Inflation, Regulation and Wage Adjustments Patterns: Non-parametric Evidence from Longitudinal Data -

May/1996

Sobre o paper: 

The paper gives a first step toward developing a methodology to quantify the effects of inflation and government regulation on short-run earnings dynamics. It also provides evidence on the patterns of wage adjustment adopted during the recent Brazilian experience.

The large variety of official wage indexation rules adopted in Brazil during the past two decades combined with the availability of monthly surveys on labor market outcomes makes the Brazilian case a good laboratory to test how regulation affects earnings dynamics. In particular, the combination of large sample sizes with the possibility of following the same worker for short period of time makes it possible to estimate the cross-sectional distribution of longitudinal statistics on actual earnings behavior (i. e. monthly and annual rates of change).
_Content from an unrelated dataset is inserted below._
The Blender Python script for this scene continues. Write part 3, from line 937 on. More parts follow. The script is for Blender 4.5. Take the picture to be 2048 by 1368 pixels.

The plot of the cross-sectional distributions of these longitudinal statistics generated from actual and artificial earnings data provides visual evidence on the impact of inflation and regulation on wage adjustment patterns.
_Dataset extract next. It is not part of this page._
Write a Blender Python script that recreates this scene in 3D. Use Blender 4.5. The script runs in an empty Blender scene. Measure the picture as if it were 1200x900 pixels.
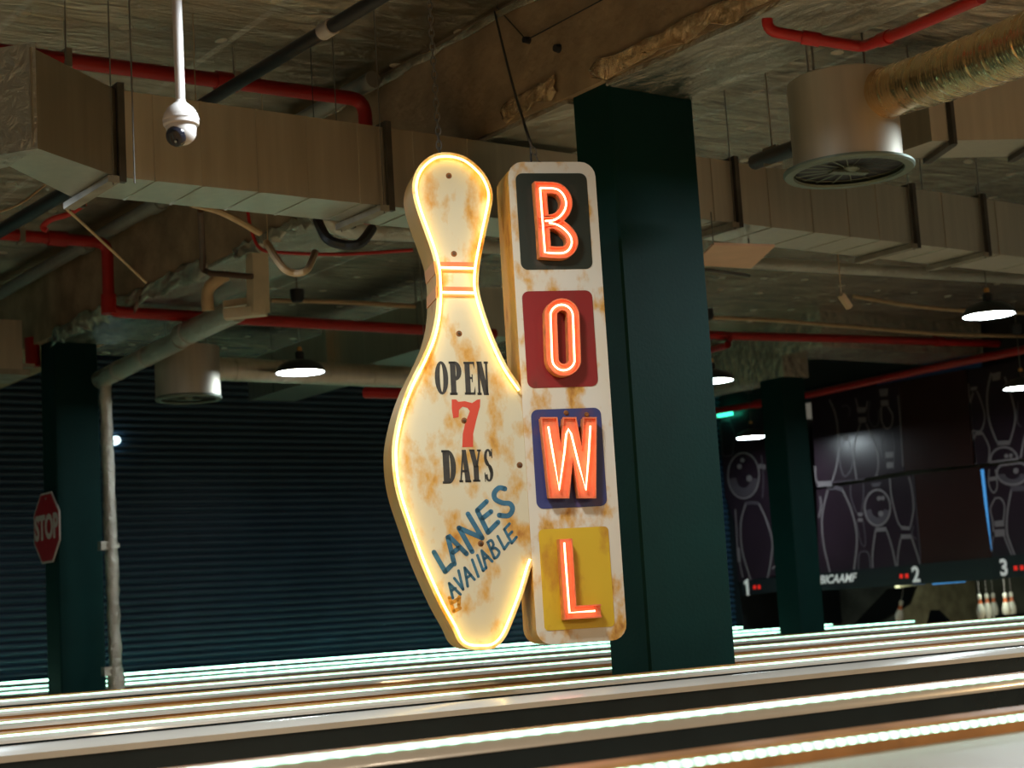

The empirical strategy adopted here is to compare the distributions of longitudinal statistics extracted from actual earnings data with simulations generated from minimum adjustments requirements imposed by the Brazilian Wage Law. The analysis provides a series of measures of the extend to which Brazilian Wage Law Regulations impose biding constraints. The visual analysis of the distribution of wage adjustments is also useful in highlighting stylized facts that may lend to future empirical work.